Segundo o sindicato das indústrias de
autopeças (Sindipeças), o setor recuou em vendas em 2014 e em
exportações no primeiro bimestre do ano. Dados de dezembro mostram uma
queda de 7,8% no emprego no setor em São Paulo em relação ao mês
anterior, e quedas semelhantes ocorreram em outros Estados.
O
mercado automotivo também foi prejudicado pela queda de vendas à
Argentina, tradicionalmente maior compradora dos veículos produzidos no
Brasil, explica Rodrigo Baggi, analista da consultoria Tendências.
"Devemos ter a pior queda de vendas desde 1999, em veículos leves e pesados", prevê Baggi.

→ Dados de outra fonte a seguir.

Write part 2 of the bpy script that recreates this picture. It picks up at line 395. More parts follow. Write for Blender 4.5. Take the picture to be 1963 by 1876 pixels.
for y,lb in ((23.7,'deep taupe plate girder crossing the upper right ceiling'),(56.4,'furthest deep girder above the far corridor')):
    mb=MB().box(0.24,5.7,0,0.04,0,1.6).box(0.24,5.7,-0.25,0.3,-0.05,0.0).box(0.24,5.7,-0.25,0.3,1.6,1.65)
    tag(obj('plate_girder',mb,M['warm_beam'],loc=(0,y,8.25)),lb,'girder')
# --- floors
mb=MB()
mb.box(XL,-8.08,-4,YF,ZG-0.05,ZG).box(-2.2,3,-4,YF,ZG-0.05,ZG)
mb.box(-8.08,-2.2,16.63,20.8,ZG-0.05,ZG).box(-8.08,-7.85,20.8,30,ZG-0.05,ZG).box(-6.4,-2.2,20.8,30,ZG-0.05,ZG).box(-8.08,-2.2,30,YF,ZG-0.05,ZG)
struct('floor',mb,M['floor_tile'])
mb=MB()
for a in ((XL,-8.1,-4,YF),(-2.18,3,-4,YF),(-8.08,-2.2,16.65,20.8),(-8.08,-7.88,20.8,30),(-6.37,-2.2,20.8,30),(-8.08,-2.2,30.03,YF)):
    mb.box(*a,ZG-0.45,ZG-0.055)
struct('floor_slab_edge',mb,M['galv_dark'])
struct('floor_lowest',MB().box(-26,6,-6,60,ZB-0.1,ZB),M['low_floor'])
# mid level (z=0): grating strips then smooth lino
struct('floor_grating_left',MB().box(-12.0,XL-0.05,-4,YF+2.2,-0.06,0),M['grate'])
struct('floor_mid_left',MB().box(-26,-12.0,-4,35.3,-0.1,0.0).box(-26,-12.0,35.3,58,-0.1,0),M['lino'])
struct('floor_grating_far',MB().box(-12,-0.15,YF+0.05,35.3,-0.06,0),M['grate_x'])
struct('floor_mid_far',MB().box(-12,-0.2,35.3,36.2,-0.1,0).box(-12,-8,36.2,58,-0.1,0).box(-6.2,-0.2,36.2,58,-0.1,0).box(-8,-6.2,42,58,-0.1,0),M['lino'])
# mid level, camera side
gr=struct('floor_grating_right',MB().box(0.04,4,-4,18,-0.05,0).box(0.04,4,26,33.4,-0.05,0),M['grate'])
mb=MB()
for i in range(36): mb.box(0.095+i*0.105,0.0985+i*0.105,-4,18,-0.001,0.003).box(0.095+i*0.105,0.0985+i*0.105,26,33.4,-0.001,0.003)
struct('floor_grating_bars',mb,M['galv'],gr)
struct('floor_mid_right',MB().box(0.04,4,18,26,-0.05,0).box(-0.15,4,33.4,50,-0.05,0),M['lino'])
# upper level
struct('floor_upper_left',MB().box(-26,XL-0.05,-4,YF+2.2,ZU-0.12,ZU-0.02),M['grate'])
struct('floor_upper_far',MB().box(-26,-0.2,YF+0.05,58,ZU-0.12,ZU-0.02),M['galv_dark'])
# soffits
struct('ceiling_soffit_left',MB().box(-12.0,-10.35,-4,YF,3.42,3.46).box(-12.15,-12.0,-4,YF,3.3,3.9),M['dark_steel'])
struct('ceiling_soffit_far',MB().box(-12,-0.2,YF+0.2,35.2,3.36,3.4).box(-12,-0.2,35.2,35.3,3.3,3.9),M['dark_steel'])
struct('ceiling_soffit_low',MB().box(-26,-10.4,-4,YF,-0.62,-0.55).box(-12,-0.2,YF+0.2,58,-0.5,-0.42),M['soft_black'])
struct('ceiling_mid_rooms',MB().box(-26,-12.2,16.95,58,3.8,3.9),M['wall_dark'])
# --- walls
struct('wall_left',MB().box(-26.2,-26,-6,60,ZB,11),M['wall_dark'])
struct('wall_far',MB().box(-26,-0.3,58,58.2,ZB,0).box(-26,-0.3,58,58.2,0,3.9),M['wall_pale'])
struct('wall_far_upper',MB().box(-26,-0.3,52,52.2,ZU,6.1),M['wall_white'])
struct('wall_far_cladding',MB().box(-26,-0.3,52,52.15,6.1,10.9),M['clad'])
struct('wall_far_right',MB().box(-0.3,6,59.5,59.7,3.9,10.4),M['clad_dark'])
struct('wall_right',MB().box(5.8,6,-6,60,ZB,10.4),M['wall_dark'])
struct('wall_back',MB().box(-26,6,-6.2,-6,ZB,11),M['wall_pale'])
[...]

A crise na indústria em geral deve ser sentida sobretudo no Sudeste
brasileiro, diz o analista. "É a região que concentra todos os fatores
para uma tempestade perfeita: há uma crise de confiança (do
empresariado), somada ao peso da indústria na região, mais as crises
hídrica e elétrica."
A valorização do dólar deve dar fôlego ao
menos para os exportadores, mas as soluções para a indústria passam por
fatores de longo prazo, diz Clemens Nunes, da FGV. "O setor precisa de
uma maior integração na cadeia (de comércio) global, algo que não vem de
uma hora para outra: envolve melhorar competitividade, qualidade,
acesso a investimentos, (além de) melhorias tecnológicas e mais acordos
comerciais do Brasil", opina.
O setor de serviços também terá um
ano mais difícil do que o de 2014, à medida que as famílias contêm seus
gastos e o governo faz ajustes fiscais.
Com tudo isso, diz Nunes, o
setor de melhor desempenho neste ano deverá ser o da agricultura
voltada à exportação, que obtém vantagens com a alta do dólar e é
tradicionalmente competitivo no cenário internacional.